Jeudy grabbed the most headlines, catching 68 passes on his way to winning the Biletnikoff Award, given to the nation’s top receiver. But he was hardly alone. Ruggs, Smith and Waddle each caught 40 or more balls, and Alabama became the only Power 5 program with four of its players in the top 70 of receiving yards.
This past spring, Saban told ESPN he believed all four receivers will one day play in the NFL.
Jeudy and Ruggs are currently No. 1 and 2 on Mel Kiper Jr.’s list of top-10 prospects at the position, and Smith isn’t far behind at No. 6. There’s little doubt that if Waddle was draft-eligible, he would be somewhere on there too.
“We’ve always had one really good receiver,” Saban said, “but we’ve never had a group like this.”
Every week, it’s someone else’s turn. Smith, who was limited last season by a bum hamstring, set a single-game school record with five receiving touchdowns against Ole Miss. Later, against Arkansas, Jeudy not only caught Ruggs for second all time in receiving touchdowns at Alabama, he surpassed him with his 23rd and 24th scores.
“You have to pick your poison,” Locksley said.
In the process of previewing Saturday’s epic showdown of No. 1 LSU and No. 2 Alabama, ESPN’s Adam Rittenberg spoke to an unnamed SEC coordinator who put it another way: “Alabama’s receivers, you look at them like, ‘Oh, s—.'”
Ansley, who is now the defensive coordinator at Tennessee, struggles to come up with a proper comparison. Maybe he could go back to the Southern California days under Pete Carroll when Mike Williams starred at wide receiver for the Trojans. Or maybe he could go back to Miami when Andre Johnson and Roscoe Parrish teamed up.
“You may could find a duo here or there,” Ansley said, “but never three.”

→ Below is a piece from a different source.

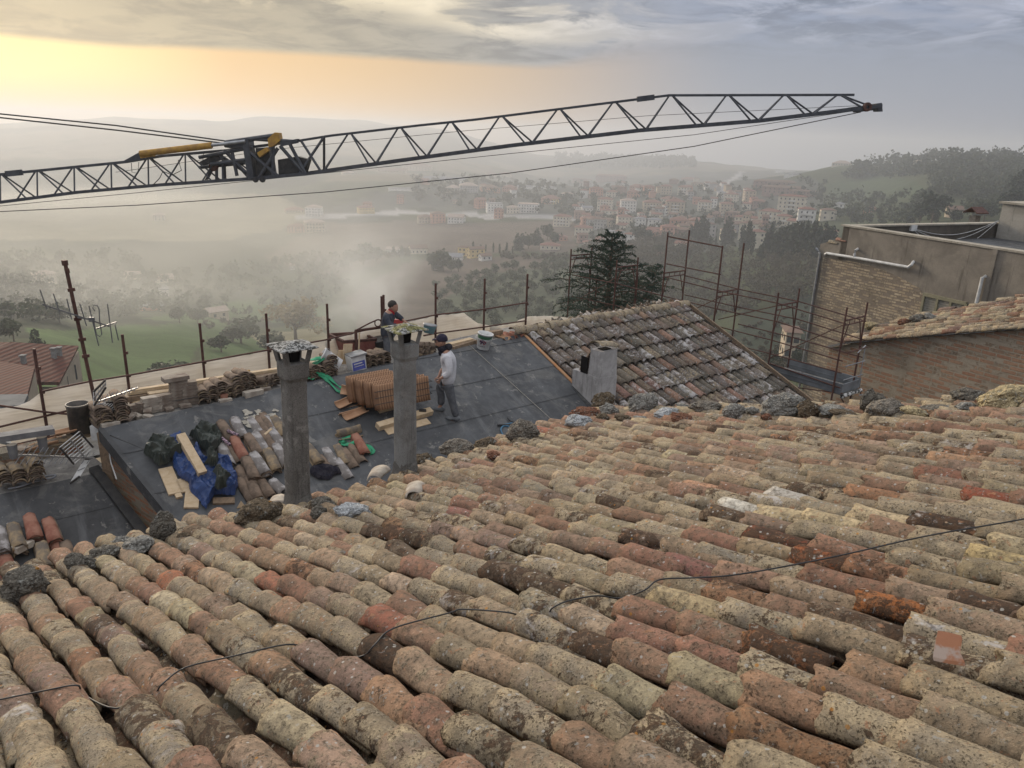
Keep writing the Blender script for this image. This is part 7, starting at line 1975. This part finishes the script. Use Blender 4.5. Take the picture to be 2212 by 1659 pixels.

Locksley can think of only one example, but it’s not from college and it’s not for the faint of heart.
He reaches back to 1999 when Kurt Warner threw the ball to his pick of Az-Zahir Hakim, Isaac Bruce and Torry Holt. Those St. Louis Rams won a Super Bowl, finished first in offense and earned the moniker of “The Greatest Show on Turf” for the artificial playing surface they competed on.
“Big-time playmakers all on one team,” Locksley said, “and you had to defend them all.”